**Supplied records**:

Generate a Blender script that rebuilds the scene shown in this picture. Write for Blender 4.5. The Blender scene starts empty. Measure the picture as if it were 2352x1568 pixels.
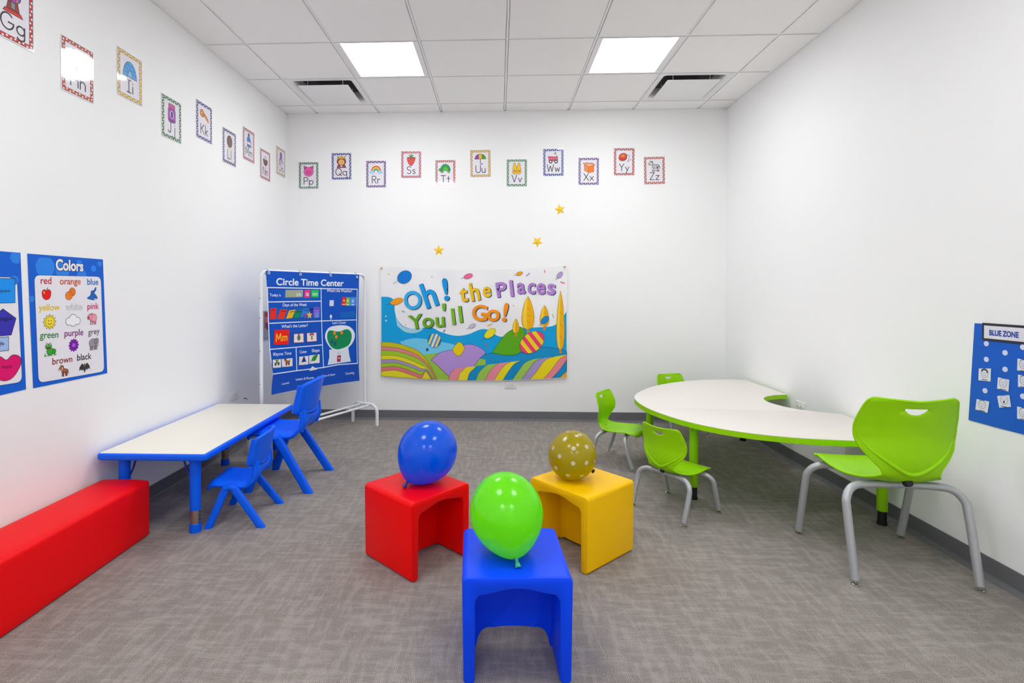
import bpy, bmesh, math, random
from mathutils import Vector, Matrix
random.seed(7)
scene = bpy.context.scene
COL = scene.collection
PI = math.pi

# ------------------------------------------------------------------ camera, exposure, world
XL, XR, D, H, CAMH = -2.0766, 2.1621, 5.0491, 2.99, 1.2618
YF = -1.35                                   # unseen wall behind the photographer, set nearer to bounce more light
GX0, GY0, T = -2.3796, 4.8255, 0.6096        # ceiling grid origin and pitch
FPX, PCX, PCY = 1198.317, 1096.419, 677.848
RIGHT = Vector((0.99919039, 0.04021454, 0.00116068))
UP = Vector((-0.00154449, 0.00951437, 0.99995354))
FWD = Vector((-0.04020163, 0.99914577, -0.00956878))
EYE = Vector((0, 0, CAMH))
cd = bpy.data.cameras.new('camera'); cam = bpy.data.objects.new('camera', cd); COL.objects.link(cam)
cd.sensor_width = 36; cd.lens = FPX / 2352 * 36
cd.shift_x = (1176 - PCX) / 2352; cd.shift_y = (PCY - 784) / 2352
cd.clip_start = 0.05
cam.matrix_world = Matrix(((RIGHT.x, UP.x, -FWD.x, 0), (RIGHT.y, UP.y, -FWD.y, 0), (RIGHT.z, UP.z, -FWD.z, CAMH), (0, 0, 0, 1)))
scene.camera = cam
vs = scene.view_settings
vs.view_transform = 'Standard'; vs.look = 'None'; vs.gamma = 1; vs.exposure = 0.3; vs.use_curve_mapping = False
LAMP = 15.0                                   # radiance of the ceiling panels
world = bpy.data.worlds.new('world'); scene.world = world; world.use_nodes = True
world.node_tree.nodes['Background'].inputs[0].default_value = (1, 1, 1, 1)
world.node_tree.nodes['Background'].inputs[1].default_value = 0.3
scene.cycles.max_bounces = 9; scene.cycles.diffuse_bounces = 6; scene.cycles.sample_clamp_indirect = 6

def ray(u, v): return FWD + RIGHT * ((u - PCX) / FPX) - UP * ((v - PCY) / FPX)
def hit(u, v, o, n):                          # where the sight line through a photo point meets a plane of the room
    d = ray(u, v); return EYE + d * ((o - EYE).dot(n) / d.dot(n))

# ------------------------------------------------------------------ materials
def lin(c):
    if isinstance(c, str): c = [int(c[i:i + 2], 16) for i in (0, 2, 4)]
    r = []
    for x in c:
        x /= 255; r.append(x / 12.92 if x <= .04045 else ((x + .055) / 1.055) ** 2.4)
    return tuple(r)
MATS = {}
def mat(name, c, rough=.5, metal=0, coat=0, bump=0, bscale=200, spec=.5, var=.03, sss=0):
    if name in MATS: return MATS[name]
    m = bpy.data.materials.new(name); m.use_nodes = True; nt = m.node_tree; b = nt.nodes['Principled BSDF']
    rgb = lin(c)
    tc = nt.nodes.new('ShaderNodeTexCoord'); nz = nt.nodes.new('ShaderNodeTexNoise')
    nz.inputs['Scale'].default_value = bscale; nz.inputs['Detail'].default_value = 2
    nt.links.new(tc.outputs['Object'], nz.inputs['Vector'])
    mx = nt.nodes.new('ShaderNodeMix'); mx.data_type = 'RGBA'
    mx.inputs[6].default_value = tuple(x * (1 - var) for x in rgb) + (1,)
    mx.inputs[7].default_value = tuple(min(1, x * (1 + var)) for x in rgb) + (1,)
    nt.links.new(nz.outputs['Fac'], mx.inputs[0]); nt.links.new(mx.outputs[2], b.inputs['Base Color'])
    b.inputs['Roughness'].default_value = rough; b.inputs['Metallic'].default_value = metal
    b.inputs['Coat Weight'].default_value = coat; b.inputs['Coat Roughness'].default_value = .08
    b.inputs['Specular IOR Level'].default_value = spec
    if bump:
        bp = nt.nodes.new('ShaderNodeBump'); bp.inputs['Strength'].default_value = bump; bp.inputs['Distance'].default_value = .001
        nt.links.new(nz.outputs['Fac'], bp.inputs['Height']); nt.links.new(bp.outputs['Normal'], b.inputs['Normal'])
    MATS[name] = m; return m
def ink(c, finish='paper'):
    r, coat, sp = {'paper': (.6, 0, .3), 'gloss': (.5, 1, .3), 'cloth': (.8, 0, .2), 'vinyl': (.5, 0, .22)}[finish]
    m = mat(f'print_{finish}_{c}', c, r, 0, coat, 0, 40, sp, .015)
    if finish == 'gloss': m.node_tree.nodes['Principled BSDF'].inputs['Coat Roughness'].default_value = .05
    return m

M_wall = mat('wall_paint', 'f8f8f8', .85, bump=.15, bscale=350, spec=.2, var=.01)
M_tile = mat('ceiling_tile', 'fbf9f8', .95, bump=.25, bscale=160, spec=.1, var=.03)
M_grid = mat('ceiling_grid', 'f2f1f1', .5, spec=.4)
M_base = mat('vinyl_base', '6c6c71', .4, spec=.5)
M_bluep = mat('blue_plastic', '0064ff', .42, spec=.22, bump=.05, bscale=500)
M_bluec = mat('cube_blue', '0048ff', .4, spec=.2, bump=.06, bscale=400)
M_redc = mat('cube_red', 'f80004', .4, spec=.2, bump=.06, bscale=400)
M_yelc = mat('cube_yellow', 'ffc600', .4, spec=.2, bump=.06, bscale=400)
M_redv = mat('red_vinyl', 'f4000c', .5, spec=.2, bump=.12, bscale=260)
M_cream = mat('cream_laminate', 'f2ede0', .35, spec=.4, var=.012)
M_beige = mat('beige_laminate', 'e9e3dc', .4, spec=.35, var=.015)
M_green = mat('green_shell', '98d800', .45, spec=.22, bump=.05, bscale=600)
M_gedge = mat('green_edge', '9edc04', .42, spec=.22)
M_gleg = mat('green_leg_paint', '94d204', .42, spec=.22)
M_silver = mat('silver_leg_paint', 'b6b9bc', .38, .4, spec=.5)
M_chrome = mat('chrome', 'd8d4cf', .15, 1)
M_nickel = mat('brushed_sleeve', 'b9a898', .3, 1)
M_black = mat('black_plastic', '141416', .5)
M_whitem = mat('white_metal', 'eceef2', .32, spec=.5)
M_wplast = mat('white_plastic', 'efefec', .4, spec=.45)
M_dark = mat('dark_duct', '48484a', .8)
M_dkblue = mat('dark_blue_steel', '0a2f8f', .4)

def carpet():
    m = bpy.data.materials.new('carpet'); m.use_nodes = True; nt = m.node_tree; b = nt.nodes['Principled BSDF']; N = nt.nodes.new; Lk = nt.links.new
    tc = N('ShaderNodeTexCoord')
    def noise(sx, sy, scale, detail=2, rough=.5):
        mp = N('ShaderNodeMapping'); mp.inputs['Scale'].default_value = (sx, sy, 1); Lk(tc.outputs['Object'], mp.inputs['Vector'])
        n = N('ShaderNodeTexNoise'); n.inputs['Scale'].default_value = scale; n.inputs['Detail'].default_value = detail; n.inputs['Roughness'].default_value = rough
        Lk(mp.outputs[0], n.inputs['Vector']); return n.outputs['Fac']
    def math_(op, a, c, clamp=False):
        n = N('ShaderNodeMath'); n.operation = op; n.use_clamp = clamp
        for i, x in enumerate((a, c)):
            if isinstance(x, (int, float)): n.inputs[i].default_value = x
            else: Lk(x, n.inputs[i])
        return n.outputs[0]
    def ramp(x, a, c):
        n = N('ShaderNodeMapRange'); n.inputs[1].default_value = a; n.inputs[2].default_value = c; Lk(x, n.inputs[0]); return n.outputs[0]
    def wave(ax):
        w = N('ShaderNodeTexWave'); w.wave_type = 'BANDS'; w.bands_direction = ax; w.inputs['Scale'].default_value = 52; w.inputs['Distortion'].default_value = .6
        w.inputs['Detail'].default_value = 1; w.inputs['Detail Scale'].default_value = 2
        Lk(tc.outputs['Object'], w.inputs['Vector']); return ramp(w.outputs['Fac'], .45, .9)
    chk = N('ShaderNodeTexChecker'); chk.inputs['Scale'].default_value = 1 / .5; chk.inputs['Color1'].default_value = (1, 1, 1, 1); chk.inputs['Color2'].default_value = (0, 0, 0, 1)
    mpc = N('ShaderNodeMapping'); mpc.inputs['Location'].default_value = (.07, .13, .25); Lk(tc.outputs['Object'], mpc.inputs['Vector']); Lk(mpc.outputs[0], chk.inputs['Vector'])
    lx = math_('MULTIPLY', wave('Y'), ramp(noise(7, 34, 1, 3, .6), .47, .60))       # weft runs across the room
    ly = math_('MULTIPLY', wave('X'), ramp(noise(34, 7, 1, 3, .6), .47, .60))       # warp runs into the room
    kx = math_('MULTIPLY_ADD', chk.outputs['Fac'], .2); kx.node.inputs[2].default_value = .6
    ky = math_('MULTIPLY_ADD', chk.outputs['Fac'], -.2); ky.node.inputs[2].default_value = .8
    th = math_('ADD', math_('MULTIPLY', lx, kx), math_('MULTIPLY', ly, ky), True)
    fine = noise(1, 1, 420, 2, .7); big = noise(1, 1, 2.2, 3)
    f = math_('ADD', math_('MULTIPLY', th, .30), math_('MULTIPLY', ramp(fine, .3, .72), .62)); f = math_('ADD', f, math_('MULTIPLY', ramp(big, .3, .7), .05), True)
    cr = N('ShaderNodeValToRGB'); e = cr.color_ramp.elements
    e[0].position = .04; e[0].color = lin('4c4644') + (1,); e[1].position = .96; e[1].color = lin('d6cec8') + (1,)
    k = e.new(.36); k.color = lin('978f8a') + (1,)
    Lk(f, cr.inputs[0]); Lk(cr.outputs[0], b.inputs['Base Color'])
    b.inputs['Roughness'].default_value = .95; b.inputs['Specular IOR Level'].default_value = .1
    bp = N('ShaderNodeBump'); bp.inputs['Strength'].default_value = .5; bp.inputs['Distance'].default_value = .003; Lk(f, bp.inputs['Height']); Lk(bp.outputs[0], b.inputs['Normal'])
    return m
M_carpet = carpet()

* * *

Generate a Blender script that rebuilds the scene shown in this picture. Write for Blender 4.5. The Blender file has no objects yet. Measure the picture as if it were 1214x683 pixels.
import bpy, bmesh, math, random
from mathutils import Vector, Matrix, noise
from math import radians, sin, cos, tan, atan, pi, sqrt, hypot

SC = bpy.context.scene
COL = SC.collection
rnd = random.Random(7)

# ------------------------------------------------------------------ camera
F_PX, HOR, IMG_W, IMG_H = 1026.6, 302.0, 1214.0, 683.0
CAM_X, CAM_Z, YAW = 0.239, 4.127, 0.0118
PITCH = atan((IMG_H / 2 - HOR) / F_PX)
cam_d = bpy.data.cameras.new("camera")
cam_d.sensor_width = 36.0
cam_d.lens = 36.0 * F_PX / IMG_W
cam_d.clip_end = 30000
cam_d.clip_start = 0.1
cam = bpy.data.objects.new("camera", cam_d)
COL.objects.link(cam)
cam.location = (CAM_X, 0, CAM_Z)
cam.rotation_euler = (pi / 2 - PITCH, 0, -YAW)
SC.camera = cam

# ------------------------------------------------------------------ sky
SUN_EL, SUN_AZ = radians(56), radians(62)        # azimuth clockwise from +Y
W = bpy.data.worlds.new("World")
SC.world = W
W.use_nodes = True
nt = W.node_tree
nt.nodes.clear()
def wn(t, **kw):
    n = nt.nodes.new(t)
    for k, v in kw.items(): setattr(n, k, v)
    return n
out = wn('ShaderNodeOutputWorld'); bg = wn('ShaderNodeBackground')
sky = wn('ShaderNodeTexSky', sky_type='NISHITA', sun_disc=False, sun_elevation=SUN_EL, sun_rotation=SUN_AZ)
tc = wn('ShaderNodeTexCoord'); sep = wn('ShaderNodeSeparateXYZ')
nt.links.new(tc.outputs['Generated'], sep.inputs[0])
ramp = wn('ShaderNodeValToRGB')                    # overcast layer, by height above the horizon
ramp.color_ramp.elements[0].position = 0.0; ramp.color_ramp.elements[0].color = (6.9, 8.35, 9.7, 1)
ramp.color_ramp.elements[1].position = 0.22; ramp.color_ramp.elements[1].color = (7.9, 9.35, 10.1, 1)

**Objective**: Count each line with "script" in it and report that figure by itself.

**Task answer**: 2